> _INSTRUCTIONS TO FOLLOW_
Locate the line that contains "return x, y, (((x" and the line that contains "two posts', 'moss')". Copy both of them exactly, together with every line between them, and no others.

> _DATA SHOWN_
▶
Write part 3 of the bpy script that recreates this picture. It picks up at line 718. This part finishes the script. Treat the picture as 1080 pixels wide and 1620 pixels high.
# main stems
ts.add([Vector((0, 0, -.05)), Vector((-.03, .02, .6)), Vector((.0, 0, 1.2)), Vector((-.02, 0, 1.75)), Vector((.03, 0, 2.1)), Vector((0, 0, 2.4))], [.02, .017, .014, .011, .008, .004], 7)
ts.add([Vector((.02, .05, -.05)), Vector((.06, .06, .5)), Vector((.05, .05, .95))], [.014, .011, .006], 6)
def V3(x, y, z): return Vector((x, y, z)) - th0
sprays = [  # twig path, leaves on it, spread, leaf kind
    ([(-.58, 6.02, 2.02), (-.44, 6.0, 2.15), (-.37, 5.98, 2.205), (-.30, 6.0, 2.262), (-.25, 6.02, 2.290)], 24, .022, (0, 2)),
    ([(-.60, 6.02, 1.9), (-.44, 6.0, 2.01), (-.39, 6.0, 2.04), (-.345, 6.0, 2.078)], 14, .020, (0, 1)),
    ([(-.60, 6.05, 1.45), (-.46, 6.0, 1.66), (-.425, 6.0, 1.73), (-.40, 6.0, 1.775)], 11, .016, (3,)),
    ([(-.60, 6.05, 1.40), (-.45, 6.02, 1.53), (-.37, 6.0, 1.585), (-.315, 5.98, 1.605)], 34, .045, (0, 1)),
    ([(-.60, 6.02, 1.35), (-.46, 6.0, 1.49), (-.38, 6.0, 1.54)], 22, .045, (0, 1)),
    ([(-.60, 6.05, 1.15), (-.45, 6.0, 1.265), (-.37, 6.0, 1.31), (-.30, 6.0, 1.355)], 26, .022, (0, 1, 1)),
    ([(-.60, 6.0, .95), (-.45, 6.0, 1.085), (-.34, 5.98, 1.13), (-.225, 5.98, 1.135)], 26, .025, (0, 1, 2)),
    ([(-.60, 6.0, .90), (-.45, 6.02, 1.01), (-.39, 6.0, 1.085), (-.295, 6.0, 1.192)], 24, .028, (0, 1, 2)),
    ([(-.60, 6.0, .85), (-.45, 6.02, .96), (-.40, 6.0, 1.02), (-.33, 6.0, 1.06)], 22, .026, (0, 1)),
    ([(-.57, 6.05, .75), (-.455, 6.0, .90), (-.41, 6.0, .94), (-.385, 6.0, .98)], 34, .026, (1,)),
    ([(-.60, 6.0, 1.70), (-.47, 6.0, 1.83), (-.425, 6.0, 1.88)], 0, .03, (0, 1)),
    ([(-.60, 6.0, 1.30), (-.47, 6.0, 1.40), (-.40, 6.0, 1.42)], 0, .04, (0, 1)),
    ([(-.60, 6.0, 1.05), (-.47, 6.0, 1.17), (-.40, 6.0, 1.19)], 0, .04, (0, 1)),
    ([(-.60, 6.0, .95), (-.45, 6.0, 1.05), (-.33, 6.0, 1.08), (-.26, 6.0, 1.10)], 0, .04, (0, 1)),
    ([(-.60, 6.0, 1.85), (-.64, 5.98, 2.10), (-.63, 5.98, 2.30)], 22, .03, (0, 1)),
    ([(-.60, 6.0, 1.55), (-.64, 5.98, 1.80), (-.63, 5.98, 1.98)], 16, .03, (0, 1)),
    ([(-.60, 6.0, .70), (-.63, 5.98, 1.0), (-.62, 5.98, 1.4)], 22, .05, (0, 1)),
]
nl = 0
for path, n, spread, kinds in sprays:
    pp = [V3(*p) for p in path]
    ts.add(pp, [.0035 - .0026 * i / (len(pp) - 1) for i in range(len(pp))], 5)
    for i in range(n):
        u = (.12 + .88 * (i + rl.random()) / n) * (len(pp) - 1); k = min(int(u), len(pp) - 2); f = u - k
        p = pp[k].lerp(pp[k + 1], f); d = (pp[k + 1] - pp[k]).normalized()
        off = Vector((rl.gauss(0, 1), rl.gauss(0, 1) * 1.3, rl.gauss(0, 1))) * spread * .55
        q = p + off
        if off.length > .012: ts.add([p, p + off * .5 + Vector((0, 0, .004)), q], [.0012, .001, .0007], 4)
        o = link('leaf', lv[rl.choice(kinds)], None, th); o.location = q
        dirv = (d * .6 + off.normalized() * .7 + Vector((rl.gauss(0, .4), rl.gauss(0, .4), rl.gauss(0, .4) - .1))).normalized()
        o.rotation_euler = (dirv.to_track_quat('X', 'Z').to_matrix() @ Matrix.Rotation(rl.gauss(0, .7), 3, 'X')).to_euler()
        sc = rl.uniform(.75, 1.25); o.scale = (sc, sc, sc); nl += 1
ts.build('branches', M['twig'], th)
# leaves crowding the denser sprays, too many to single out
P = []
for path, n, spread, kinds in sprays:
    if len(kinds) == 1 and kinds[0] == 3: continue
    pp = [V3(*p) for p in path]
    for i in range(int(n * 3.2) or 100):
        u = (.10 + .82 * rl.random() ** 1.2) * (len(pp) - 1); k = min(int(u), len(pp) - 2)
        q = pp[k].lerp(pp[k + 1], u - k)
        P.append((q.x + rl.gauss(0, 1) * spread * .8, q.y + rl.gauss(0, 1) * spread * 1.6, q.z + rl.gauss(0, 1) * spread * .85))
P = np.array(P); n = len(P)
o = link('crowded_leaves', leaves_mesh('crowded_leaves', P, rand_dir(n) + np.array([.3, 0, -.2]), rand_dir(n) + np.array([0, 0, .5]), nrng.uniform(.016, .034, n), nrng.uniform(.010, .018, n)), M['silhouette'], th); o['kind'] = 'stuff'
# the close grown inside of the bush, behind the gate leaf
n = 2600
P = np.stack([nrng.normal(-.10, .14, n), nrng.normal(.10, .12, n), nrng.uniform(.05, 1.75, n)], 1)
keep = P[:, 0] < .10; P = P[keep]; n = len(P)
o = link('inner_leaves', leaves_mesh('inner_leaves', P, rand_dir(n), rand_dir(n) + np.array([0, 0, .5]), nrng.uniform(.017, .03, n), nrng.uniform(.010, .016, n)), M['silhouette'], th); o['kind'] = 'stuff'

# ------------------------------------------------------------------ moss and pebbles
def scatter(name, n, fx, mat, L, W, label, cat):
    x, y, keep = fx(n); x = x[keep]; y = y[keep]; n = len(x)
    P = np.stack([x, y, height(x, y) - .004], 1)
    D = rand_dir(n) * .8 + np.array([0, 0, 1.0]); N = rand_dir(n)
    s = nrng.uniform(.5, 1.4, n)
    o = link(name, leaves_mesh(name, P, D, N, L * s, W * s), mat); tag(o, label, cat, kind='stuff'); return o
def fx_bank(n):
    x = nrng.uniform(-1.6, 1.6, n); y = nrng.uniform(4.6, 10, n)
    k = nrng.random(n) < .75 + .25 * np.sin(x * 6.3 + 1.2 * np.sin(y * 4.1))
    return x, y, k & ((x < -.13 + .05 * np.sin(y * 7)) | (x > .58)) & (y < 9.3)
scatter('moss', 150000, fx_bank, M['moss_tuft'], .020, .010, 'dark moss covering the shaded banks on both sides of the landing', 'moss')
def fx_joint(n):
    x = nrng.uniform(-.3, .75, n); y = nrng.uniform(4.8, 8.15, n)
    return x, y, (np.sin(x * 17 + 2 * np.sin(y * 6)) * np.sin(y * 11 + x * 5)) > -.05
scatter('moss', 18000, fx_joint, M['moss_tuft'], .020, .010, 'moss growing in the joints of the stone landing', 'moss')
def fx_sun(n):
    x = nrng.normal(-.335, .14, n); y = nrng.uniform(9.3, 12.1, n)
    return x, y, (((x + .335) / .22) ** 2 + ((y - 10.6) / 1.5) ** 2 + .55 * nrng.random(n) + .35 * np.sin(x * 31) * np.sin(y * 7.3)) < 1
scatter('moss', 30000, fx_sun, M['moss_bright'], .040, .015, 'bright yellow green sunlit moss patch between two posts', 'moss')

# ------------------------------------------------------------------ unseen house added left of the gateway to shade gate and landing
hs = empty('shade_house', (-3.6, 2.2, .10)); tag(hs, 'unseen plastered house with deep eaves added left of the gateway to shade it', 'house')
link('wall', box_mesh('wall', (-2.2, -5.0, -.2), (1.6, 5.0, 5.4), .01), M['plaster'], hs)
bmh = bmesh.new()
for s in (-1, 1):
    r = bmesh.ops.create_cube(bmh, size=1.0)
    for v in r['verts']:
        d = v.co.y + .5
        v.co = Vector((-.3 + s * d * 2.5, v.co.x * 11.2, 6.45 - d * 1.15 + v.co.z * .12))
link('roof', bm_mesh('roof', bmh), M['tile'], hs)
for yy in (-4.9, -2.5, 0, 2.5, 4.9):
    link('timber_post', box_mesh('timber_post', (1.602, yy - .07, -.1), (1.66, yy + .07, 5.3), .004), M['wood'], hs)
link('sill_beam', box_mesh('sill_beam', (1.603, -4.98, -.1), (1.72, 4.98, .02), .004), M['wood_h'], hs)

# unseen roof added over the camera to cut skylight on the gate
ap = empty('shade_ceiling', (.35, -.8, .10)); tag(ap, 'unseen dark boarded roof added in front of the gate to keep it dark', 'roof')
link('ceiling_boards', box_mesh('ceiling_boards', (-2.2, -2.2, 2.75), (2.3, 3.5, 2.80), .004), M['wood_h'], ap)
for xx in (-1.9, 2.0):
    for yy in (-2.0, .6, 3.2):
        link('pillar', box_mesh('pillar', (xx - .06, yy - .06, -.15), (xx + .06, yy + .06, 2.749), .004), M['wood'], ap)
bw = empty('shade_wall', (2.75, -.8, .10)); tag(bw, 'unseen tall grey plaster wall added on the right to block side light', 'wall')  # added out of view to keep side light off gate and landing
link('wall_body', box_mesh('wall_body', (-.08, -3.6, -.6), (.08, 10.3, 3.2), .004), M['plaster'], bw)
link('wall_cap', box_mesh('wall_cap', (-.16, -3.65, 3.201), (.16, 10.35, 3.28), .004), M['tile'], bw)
◀
> _EXERCISE RESULT_
    return x, y, (((x + .335) / .22) ** 2 + ((y - 10.6) / 1.5) ** 2 + .55 * nrng.random(n) + .35 * np.sin(x * 31) * np.sin(y * 7.3)) < 1
scatter('moss', 30000, fx_sun, M['moss_bright'], .040, .015, 'bright yellow green sunlit moss patch between two posts', 'moss')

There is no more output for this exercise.